Growing the Partnership

By Stuart Swartzentruber

Living Hope Native Ministries is turning fifteen years old this year. How is that idea of partnership, doing these days? What have we learned? What kind of future does LHNM envision?

The working out of ideas, even God-given ideas, can easily lose their glitter as they get dragged through the dirt and debris of what we call “everyday life”. The last 15 years have not seen the complete fruition of all that we have hoped and longed for, but God’s desire for unity is like a compass pointing us the right direction.

I am encouraged as I see workers and churches partnering together, formally and informally, getting their hands dirty in the work of the kingdom.
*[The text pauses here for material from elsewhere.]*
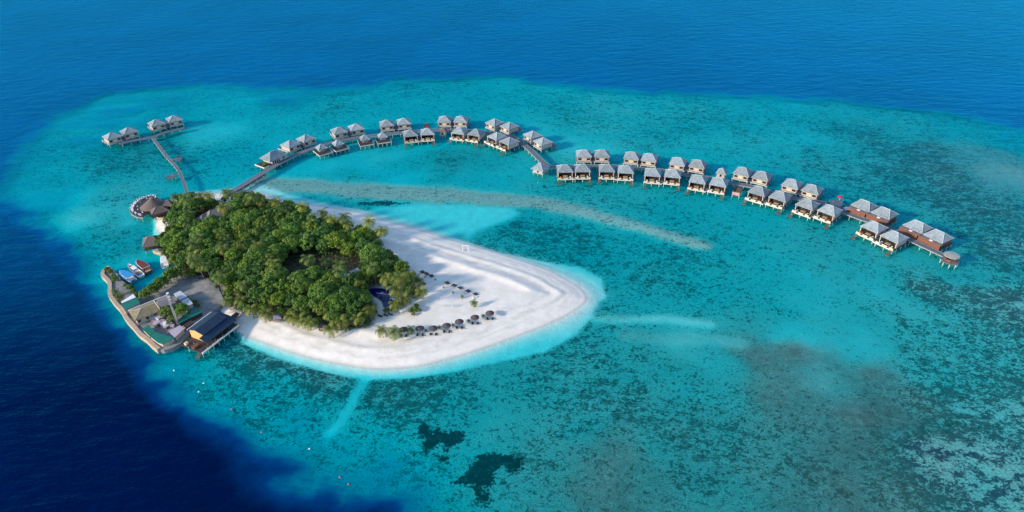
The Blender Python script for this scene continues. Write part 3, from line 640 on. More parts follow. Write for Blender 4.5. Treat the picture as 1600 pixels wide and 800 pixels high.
place(hut, (3.9,), (844.4,255.5), (120,30), 6.3, 'square cream hut with a pale pyramid roof at the bend of the jetty', 'pavilion', None)
place(hut, (2.3, brownth, brownhip, cream, 6.4), (691.5,200), (1,.02), 5.8, 'small brown roofed hut on stilts in front of the curved jetty rear row', 'pavilion', None)
place(hut, (2.7,), (1129,262.5), (1,.2), 6.3, 'small pale roofed service hut standing behind the east jetty', 'pavilion', None)

# villa with the tall side roof near the island end of the curved jetty
p = at(425.5, 236, 7.4); sp = thing('jetty_reception', (p.x, p.y, -.6), yaw_px(425, 236, 92, -40, 7.4), 'long grey roofed building with a dark deck at the island end of the jetty', 'pavilion')
villa_roof(sp, 6.4, 4.8, 4.8, 8.0, 1.6)
MB().box(-4.6, 6.0, -4.1, 4.0, 2.55, 4.7).build('wall', stilt_m, sp)
for x in (-3.6, -2.3, -1.0, .3): MB().box(x-.35, x+.35, -4.17, -4.103, 2.6, 4.3).build('door', glass_m, sp)
window(sp, 3.6, -4.1, 3.2, 1.2, 1.0)
MB().box(-10.5, -5.0, -4.6, 4.0, 2.3, 2.54).box(-5.0, 6.2, -4.6, 4.6, 2.3, 2.54).build('deck', darkdeck, sp)
MB().box(-10.7, -10.503, -4.6, 4.0, 2.2, 3.0).box(-10.5, -7.2, -4.8, -4.603, 2.2, 3.0).build('planter_wall', stilt_m, sp)
for x in (-10, -6, -2, 2, 6):
    for y in (-4.3, 0, 4): stilt(sp, x, y)

# octagonal pavilion at the east end
p = at(1487.5, 398.5, 4.7); oc = thing('octagonal_pavilion', (p.x, p.y, -.5), .3, 'octagonal flat roofed pavilion on white stilts at the far right end of the jetty', 'pavilion')
MB().lathe([(.01, 5.45), (3.2, 5.2), (3.25, 5.0), (.01, 4.99)], 10).build('roof', lagoonrf, oc)
MB().lathe([(.01, 2.3), (3.7, 2.3), (3.7, 2.56), (.01, 2.56)], 8).build('deck', jetw, oc)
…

I see an increasing willingness among Indigenous and non-Indigenous Christ-followers alike, to walk together in humility. I have seen and experienced the courage it takes for a friend to describe to another how their actions shaped their lives in negative ways. Laying down one’s defenses and learning how to repent, forgive, and respect has built trust and ultimately, partnerships. Walking together is messy and not always fun. But it is worth it!

I see the vision of “we”, working out in the different churches and ministries LHNM is involved with. New Hope Church in Thunder Bay has an elder team made up of Indigenous and non-Indigenous members. The church body is made up of individuals from a variety of ethnic and cultural backgrounds. I see such beauty and depth because of this. The youth of today excel in walking together as equals.

LHNM is listening to Indigenous leaders share with us the needs of their First Nations communities and how we can partner with them to build their communities and churches stronger. Teachers, nurses, and other professionals are needed to supplement the local, trained personnel. Christian professionals could become part of the community and churches as learners and encouragers without trying to be heroes.

Clarence Meekis, LHNM’s board chairman, along with the board, continues to flesh out the vision his father, Cello and others, had fifteen years ago. We believe God wants to continue to shape and change Living Hope Native Ministries. I hope fifteen years from now we will see a new generation of partners, Indigenous and others, involved on multiple levels. LHNM’s core values state that ”It is imperative that Indigenous and non-indigenous believers work together in unity - serving one another, and sharing resources so that the Kingdom of God will expand to every part of the world.”